Requirement: In full and without alteration, give the listing again.
+ + + + + + +
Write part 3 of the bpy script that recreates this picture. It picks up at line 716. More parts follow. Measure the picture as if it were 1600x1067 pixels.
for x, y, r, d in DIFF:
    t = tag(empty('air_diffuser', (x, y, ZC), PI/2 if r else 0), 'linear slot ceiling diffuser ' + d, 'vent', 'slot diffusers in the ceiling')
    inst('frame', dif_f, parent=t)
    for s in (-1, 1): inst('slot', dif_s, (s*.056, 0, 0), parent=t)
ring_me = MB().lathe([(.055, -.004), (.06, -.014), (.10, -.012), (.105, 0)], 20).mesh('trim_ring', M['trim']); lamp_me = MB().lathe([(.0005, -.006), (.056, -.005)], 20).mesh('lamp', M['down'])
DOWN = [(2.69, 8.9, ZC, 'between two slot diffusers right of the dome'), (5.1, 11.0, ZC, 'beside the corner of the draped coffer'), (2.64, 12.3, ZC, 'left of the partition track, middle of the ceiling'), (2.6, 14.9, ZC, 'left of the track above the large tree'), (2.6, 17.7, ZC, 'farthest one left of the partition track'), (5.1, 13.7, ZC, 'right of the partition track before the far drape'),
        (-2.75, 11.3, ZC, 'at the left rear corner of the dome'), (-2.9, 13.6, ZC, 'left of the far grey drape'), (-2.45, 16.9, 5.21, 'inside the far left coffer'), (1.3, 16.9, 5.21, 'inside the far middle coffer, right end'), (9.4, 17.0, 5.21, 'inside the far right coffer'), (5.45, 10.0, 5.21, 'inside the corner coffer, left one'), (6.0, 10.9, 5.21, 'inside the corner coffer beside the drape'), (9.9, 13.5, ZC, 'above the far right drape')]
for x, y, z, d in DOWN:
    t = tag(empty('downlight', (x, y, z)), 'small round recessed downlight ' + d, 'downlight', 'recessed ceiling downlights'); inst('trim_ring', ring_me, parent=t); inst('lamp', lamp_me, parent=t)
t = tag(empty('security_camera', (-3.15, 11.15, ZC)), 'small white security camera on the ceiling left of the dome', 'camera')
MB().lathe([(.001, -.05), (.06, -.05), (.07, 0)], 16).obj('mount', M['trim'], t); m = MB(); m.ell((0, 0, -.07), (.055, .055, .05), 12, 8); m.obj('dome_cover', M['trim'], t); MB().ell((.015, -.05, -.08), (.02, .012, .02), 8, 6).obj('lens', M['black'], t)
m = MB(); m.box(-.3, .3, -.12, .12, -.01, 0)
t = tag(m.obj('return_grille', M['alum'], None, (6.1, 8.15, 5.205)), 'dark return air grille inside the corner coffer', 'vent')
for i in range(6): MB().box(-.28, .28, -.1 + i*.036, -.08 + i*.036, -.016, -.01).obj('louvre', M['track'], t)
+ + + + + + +
Worked solution:
Write part 3 of the bpy script that recreates this picture. It picks up at line 716. More parts follow. Measure the picture as if it were 1600x1067 pixels.
for x, y, r, d in DIFF:
    t = tag(empty('air_diffuser', (x, y, ZC), PI/2 if r else 0), 'linear slot ceiling diffuser ' + d, 'vent', 'slot diffusers in the ceiling')
    inst('frame', dif_f, parent=t)
    for s in (-1, 1): inst('slot', dif_s, (s*.056, 0, 0), parent=t)
ring_me = MB().lathe([(.055, -.004), (.06, -.014), (.10, -.012), (.105, 0)], 20).mesh('trim_ring', M['trim']); lamp_me = MB().lathe([(.0005, -.006), (.056, -.005)], 20).mesh('lamp', M['down'])
DOWN = [(2.69, 8.9, ZC, 'between two slot diffusers right of the dome'), (5.1, 11.0, ZC, 'beside the corner of the draped coffer'), (2.64, 12.3, ZC, 'left of the partition track, middle of the ceiling'), (2.6, 14.9, ZC, 'left of the track above the large tree'), (2.6, 17.7, ZC, 'farthest one left of the partition track'), (5.1, 13.7, ZC, 'right of the partition track before the far drape'),
        (-2.75, 11.3, ZC, 'at the left rear corner of the dome'), (-2.9, 13.6, ZC, 'left of the far grey drape'), (-2.45, 16.9, 5.21, 'inside the far left coffer'), (1.3, 16.9, 5.21, 'inside the far middle coffer, right end'), (9.4, 17.0, 5.21, 'inside the far right coffer'), (5.45, 10.0, 5.21, 'inside the corner coffer, left one'), (6.0, 10.9, 5.21, 'inside the corner coffer beside the drape'), (9.9, 13.5, ZC, 'above the far right drape')]
for x, y, z, d in DOWN:
    t = tag(empty('downlight', (x, y, z)), 'small round recessed downlight ' + d, 'downlight', 'recessed ceiling downlights'); inst('trim_ring', ring_me, parent=t); inst('lamp', lamp_me, parent=t)
t = tag(empty('security_camera', (-3.15, 11.15, ZC)), 'small white security camera on the ceiling left of the dome', 'camera')
MB().lathe([(.001, -.05), (.06, -.05), (.07, 0)], 16).obj('mount', M['trim'], t); m = MB(); m.ell((0, 0, -.07), (.055, .055, .05), 12, 8); m.obj('dome_cover', M['trim'], t); MB().ell((.015, -.05, -.08), (.02, .012, .02), 8, 6).obj('lens', M['black'], t)
m = MB(); m.box(-.3, .3, -.12, .12, -.01, 0)
t = tag(m.obj('return_grille', M['alum'], None, (6.1, 8.15, 5.205)), 'dark return air grille inside the corner coffer', 'vent')
for i in range(6): MB().box(-.28, .28, -.1 + i*.036, -.08 + i*.036, -.016, -.01).obj('louvre', M['track'], t)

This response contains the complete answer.